2. Deprem Tehlike Haritaları ve Tahmini Hasar Analizleri:
- Kentlerimizi tehdit eden depremi üretecek fay sistemi, mikro-bölgeleme çalışmalarına göre analiz edilerek Deprem Tehlike Haritaları güncellenmeli ve tahmini hasar analizleri yapılmalıdır.
3. Risk Haritaları ve Zarar Azaltıcı Mühendislik Çalışmaları:
- Deprem Tehlike Haritalarının yanı sıra, Heyelan Duyarlılık ve Risk Haritaları, Çığ Düşme Risk Haritaları, Su Baskını Haritaları üretilmeli ve planlama süreçlerinde girdi olarak kullanılmalıdır.
- Bu analizler deprem gelmeden önce yapılmalı ve ortaya konan tehlikelere yönelik zarar azaltıcı mühendislik çalışmaları ivedilikle gerçekleştirilmelidir.
- Deprem sırasındaki olası hasar ve can kayıplarının en aza indirgenmesi için; halk, altyapı, yapı stoku, ekosistem/çevre ve ekonomi başlıkları ile bilimsel ve detaylı analizler gerçekleştirilmelidir.
4. Jeolojik-Jeoteknik Etütlerin ve İdari Yapılanmanın Önemi:
- Başta sınırları fay hattı güzergahında yer alan 24 şehrimiz ile ülke nüfusunun yaklaşık %75’ini oluşturan 30 büyükşehir belediyesi olmak üzere, ülke genelinde kentsel/kırsal alt ve üst yapı hizmetlerinin (yol, su, kanalizasyon, köprü, baraj vb.) projelendirilmesi süreçlerinde gerekli olan jeolojik-jeoteknik etütlerin yapılması, kontrol edilmesi ve denetiminin sağlanması önemlidir.
- Kentsel su temini, yeraltı suyu kaynak ve rezervlerinin araştırılarak ortaya konulması, yeraltı suyu havzalarının korunması, jeotermal kaynak ve doğal mineralli sulardan arzu edilen yararın sağlanması süreçlerinin doğru yürütülmesi ve geliştirilmesi için idari yapılanmaya önem verilmelidir.

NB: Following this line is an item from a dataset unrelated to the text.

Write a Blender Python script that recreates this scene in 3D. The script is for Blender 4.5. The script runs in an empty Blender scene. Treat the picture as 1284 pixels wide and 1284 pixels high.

5. Yapı Denetim Yasasının Uygulanması:
- 4708 sayılı Yapı Denetim Yasasına uygun olarak, yapı denetim kuruluşlarının denetim içindeki fonksiyonları yerinde denetim süreciyle gerçekleştirilmelidir.
6. Eğitim ve Farkındalık:
- Yaşamın ve yaşamsal faaliyetlerimizin jeolojik çevremizde sürdürüldüğü dikkate alınarak, jeolojik çevremize farkındalık yaratılmalıdır.
- Doğa olaylarının doğru algılanması için jeoloji dersi, ilköğretimden başlayarak eğitim programları kapsamına alınmalı, örgün ve yaygın eğitim sisteminin her aşamasına afet olgusu doğru bir şekilde entegre edilmelidir.